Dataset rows
--------

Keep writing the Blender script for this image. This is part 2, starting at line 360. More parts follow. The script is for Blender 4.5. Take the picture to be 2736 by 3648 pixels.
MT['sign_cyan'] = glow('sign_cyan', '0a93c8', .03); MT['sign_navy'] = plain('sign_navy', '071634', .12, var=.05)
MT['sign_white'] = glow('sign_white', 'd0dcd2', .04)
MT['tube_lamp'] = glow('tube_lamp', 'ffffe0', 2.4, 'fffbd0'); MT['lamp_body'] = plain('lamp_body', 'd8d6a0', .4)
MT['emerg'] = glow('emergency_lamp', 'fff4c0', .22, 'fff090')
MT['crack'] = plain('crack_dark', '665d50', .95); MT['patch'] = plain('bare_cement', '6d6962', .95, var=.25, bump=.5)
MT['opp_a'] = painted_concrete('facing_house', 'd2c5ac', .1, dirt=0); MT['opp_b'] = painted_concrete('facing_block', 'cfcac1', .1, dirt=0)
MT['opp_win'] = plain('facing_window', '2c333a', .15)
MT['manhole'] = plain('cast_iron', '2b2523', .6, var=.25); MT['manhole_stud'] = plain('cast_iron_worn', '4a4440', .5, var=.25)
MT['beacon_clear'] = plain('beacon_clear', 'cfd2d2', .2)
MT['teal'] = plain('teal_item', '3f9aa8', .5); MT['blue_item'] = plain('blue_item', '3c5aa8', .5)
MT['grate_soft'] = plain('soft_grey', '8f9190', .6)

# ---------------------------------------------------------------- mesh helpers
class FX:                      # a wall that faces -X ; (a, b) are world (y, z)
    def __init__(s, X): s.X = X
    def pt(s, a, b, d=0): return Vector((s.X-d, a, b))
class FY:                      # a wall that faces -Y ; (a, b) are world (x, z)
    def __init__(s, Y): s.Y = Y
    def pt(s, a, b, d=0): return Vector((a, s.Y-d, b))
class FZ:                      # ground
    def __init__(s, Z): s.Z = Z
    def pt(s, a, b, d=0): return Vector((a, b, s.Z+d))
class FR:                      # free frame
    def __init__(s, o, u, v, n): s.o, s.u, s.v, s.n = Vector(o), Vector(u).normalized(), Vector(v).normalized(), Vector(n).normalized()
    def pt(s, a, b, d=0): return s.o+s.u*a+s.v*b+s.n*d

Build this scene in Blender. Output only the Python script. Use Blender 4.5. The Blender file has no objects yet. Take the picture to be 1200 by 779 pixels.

--------

YOUR OBJECTIVE:
Write the entire listing out again, word for word.

FINISHED TASK:
Keep writing the Blender script for this image. This is part 2, starting at line 360. More parts follow. The script is for Blender 4.5. Take the picture to be 2736 by 3648 pixels.
MT['sign_cyan'] = glow('sign_cyan', '0a93c8', .03); MT['sign_navy'] = plain('sign_navy', '071634', .12, var=.05)
MT['sign_white'] = glow('sign_white', 'd0dcd2', .04)
MT['tube_lamp'] = glow('tube_lamp', 'ffffe0', 2.4, 'fffbd0'); MT['lamp_body'] = plain('lamp_body', 'd8d6a0', .4)
MT['emerg'] = glow('emergency_lamp', 'fff4c0', .22, 'fff090')
MT['crack'] = plain('crack_dark', '665d50', .95); MT['patch'] = plain('bare_cement', '6d6962', .95, var=.25, bump=.5)
MT['opp_a'] = painted_concrete('facing_house', 'd2c5ac', .1, dirt=0); MT['opp_b'] = painted_concrete('facing_block', 'cfcac1', .1, dirt=0)
MT['opp_win'] = plain('facing_window', '2c333a', .15)
MT['manhole'] = plain('cast_iron', '2b2523', .6, var=.25); MT['manhole_stud'] = plain('cast_iron_worn', '4a4440', .5, var=.25)
MT['beacon_clear'] = plain('beacon_clear', 'cfd2d2', .2)
MT['teal'] = plain('teal_item', '3f9aa8', .5); MT['blue_item'] = plain('blue_item', '3c5aa8', .5)
MT['grate_soft'] = plain('soft_grey', '8f9190', .6)

# ---------------------------------------------------------------- mesh helpers
class FX:                      # a wall that faces -X ; (a, b) are world (y, z)
    def __init__(s, X): s.X = X
    def pt(s, a, b, d=0): return Vector((s.X-d, a, b))
class FY:                      # a wall that faces -Y ; (a, b) are world (x, z)
    def __init__(s, Y): s.Y = Y
    def pt(s, a, b, d=0): return Vector((a, s.Y-d, b))
class FZ:                      # ground
    def __init__(s, Z): s.Z = Z
    def pt(s, a, b, d=0): return Vector((a, b, s.Z+d))
class FR:                      # free frame
    def __init__(s, o, u, v, n): s.o, s.u, s.v, s.n = Vector(o), Vector(u).normalized(), Vector(v).normalized(), Vector(n).normalized()
    def pt(s, a, b, d=0): return s.o+s.u*a+s.v*b+s.n*d

Build this scene in Blender. Output only the Python script. Use Blender 4.5. The Blender file has no objects yet. Take the picture to be 1200 by 779 pixels.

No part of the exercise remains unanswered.